My introduction to The Mountain Goats came about thanks to a friend of mine who quickly became obsessed with their folky, poetic goodness. A few listens and a concert attendance later, I was a convert. John Darnielle’s sweet, nasally voice had made me a fan. A Goater, if you will.

So it’s rather serendipitous that the first review album to drift my way was The Mountain Goats newest release, All Eternals Deck. Liner notes explain that the fictional All Eternals Deck is a set of tarot cards, generally more hopeful than its counterparts. This deck, supposedly, allows for “cheerful interpretation”. The album, not so much.

Opening with the leading single ‘Damn These Vampires’, we are assured that the pervasive melancholia typical of Darnielle’s lyrics isn’t absent on this album. Happily, the worrying presence of the word ‘vampires’ in the title doesn’t reduce this opener to some sort of capitalisation on the recent surge of interest in vampires and their attractiveness, instead affirming that these guys largely have catchy (and deceptively up tempo) sad songs down pat.

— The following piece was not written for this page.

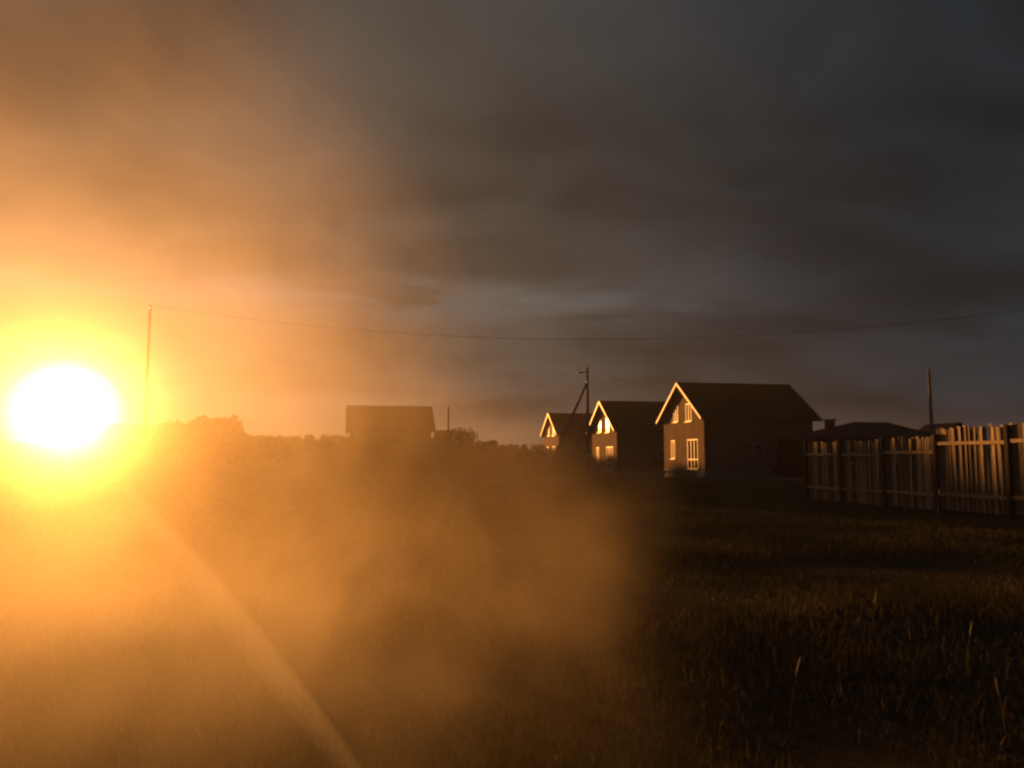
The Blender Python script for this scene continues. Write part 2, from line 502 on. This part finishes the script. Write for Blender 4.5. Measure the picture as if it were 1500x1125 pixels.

From such promising beginnings comes a lull which unfortunately comes and goes throughout the album. Yes, the lyrics have bursts of the striking poetry which Darnielle is famous for, but the stories in each song don’t quite come together, or seem to be just revisited versions of older songs: ‘Sourdoire Valley Song’ is at least the band’s second song inspired by the discovery of ancient, fossilised humans.

That being said, the album has clear highlights. The backing vocals in ‘High Hawk Season’, provided by the North Mountain Singers, blend perfectly to create a beautifully harmonic call to arms, while ‘Outer Scorpion Squadron’ exemplifies why people like me regard Darnielle as a skilled poet, and one of the best lyricists around. His ability to weave images and emotions is further proven in the Australian-only bonus track ‘Brisbane Hotel Sutra’, which almost serves as an epilogue to 2005’s highly personal The Sunset Tree. This last track rescues what would have been a disappointing last few songs, like the overly optimistic, cringe-worthy lyrics in ‘Never Quite Free’ (“It gets okay to praise the day” one such killer rhyme) a definite low point.

At times it seems as though you’re idling through a largely standard song collection – a feeling which is probably partially caused by unfair expectations of nothing less than brilliance – but when you do reach those standouts, they are truly remarkable. With some songs sure to become crowd pleasers and others destined to divide listeners, All Eternals Deck isn’t solid gold, but it certainly has its glimmers.